Despite the sheer familiarity of “The Butcher”, I do have to admit that I’ve never seen this much idiocy in one movie. Every stupid thing these half-dozen morons could rally together, they do. They flash and taunt the serial killer. They drive around with people stuck out of sunroofs. They get blind drunk immediately after the first person gets killed.
And then, at the twenty one minute twenty two second mark, the biggest insult to our intelligence comes into play so far when Mark, one of the main idiots, says: “Don’t you watch scary movies? Bad s**t always happens inside the creepy farmhouse.” Not only does the movie know that it makes use of every threadbare cliche the horror movie genre has to offer, it also has the gigantic brass ones to tell us about them!
What cliches, you might ask? Well, despite the ones I’ve already laid out, how about portraying the sheer balls-out idiocy of sticking around a seemingly-abandoned farmhouse after a girl with no tongue cuts her wrists on a bottle just so she can write “hell” on the nearest wall in big bloody letters? Catch that little beauty at the twenty nine minute twenty second mark.
Or the inspired stupidity of running into the killer’s house at thirty eight minutes seven seconds.

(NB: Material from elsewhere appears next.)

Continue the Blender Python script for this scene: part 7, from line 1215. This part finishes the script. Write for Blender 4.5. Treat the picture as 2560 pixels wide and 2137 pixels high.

Although, and I will give them some begrudging respect after the thirty eight minute seven second mark, I have seen very few scenarios where the killer is actually locked out of his house. Though they don’t manage to do very well with this surprising advantage….
And for once, in a surprisingly strange twist, the cops aren’t actually complicit with the family of lunatics living out in the middle of nowhere. Usually, that’s the so-called twist–that the cops are working with or otherwise related to the killers, but this time, the cops actually aren’t related.
The ending is home to a couple clever twists, and a couple of decent-sized plot holes, but nothing worth writing home about.
The special features include English and Spanish subtitles, and trailers for “Komodo Vs. Cobra”, “After Sundown”, and “Santeria: The Soul Possessed”.
All in all, “The Butcher” accomplishes nothing new, but does it in a fashion that’s at least passable. It’s worth your time to pick it up, but only if you’re not looking for anything special.